Sometimes you do run into issues of “the modern version of this is better”. Like, is there any scanner I could plug into the SCSI port on an SE/30 that would be even comparable to a modern-day flatbed? Seems unlikely. (The software situation alone has improved by leaps and bounds in the intervening 34 years.) The Cube has USB, but it's USB 1.1, the slow one, good for a keyboard and mouse and the external speakers and not much else.
In those things I find space to dream. I think of how cool it would've been if the G4 Cube had lasted long enough to have a USB 2.0 model. For some models, some enthusiasts turn this sort of potential into real products, like the SCSI2SD that lets you use SD cards as Mac hard drives, or the VidHD video card for the Apple IIgs that has an HDMI output.

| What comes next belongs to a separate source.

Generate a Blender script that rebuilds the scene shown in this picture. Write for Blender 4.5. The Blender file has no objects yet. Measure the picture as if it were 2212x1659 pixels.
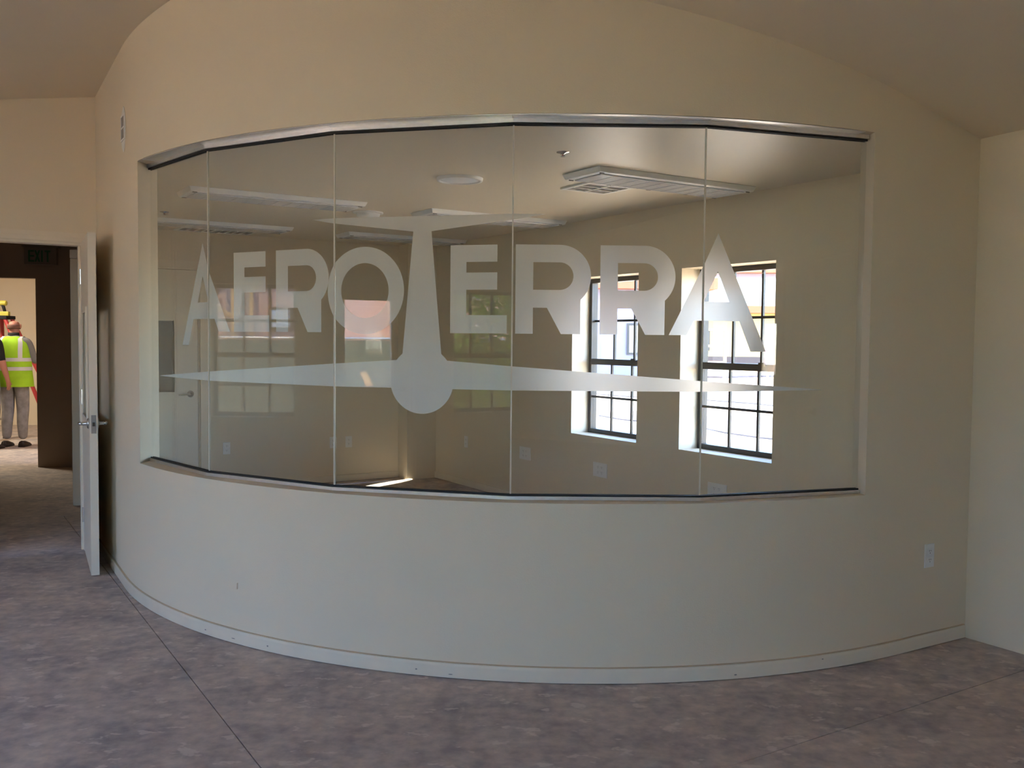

This is why some of my favorite videos from @cathoderaydude's YouTube channel are the ones that show off the accessories and features that maximized some product's utility. Like the recent one about the IBM 5140 laptop that stacks all the accessory modules onto it and turns it into the titular “Longest Laptop Ever”.
Retrocomputing can be the fulfillment of opportunities missed, an exercise in bridging the old and the new, and an exploration of potential that never did get realized but still could be.